The Guardian published an article by Wadah Khanfar headlined ‘Those who support democracy must welcome the rise of political Islam’. From Tunisia to Egypt, Islamists are gaining the popular vote. The author suggests that the region has suffered a lot as a result of attempts to exclude Islamists and deny them a role in the public sphere. Undoubtedly, Islamists' participation in governance will give rise to a number of challenges, both within the Islamic ranks and with regard to relations with other local and international forces. Islamists should be careful not to fall into the trap of feeling overconfident: they must accommodate other trends, even if it means making painful concessions. Our societies need political consensus, and the participation of all political groups, regardless of their electoral weight. It is this interplay between Islamists and others that will both guarantee the maturation of the Arab democratic transition and lead to an Arab political consensus and stability that has been missing for decades.
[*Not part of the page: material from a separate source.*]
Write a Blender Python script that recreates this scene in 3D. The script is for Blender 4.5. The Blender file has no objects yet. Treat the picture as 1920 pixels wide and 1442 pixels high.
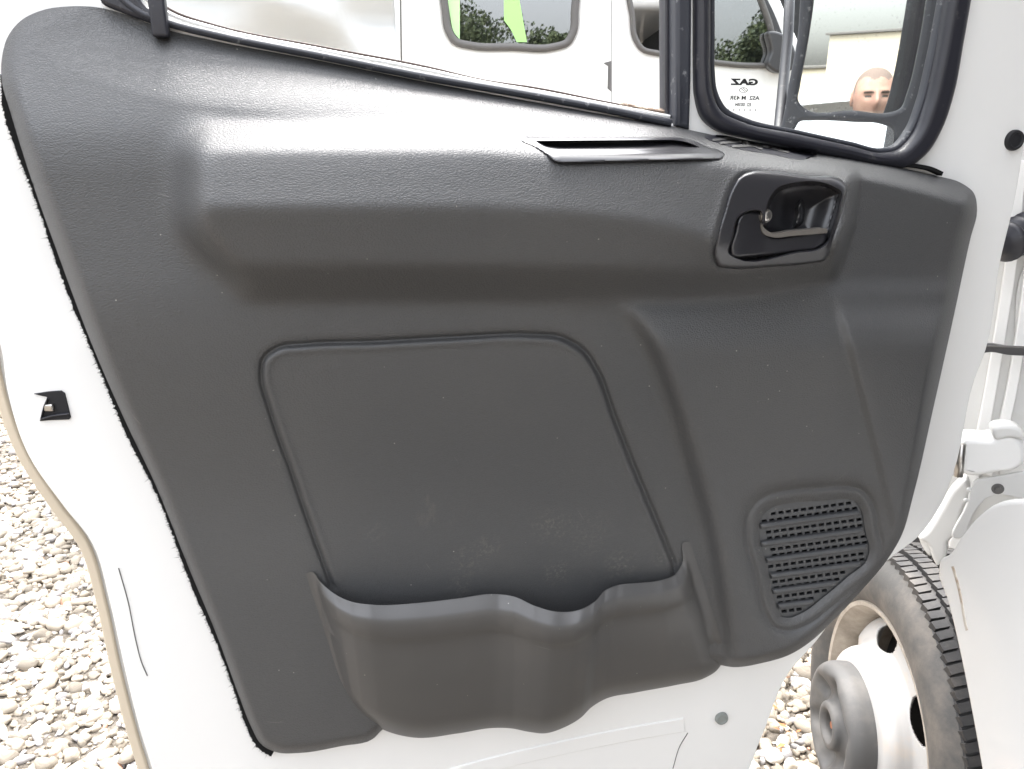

According to another Guardian expert, Rime Allaf, the notion of a modern political awakening in the Arab world was first whispered more than a decade ago in Syria, when an assortment of intellectuals, artists, writers and activists lit the spark of what would become known as the Damascus spring. Having risked carefully crossing the regime's red lines in the last years of Hafez al-Assad's reign, they continued to push the boundaries after his son Bashar inherited power in July 2000, willing themselves to believe that he would support a gradual transition to a more pluralistic political system. The author suggests that the sooner the Syrian people get their long-awaited democratic system, the more likely they can reach the right balance.
Meanwhile, Syria is facing stiff sanctions imposed by the Arab League after President Bashar al-Assad refused to allow observers into the country to monitor violence that claimed dozens more lives at the weekend. Arab foreign ministers meeting in Cairo on Sunday agreed a package of measures designed to force Assad to end his security crackdown, free prisoners and launch reforms to find an end to the eight-month uprising.
The Hurriyet Daily News reported that opposition leader Kemal Kılıçdaroğlu said Prime Minister Erdoğan’s recent apology on Dersim massacre may bring an internal conflict within Turkey. “The prime minister uses faith-based discrimination in his statements, which is very dangerous. These statements plant the seeds of hate in society. If Erdoğan maintains this attitude, Turkey may quickly come to the point of internal conflict,” Kılıçdaroğlu said in Brussels on Saturday. Prime Minister Erdoğan’s apology for killings in the military operation in 1938 against a rebellion in the eastern province of Dersim, now Tunceli, and accusations against the CHP enflamed a stormy debate between the government and the CHP. Erdoğan had insisted the CHP, which ruled Turkey under a single-party regime at that time, was responsible for killings and should also apologize.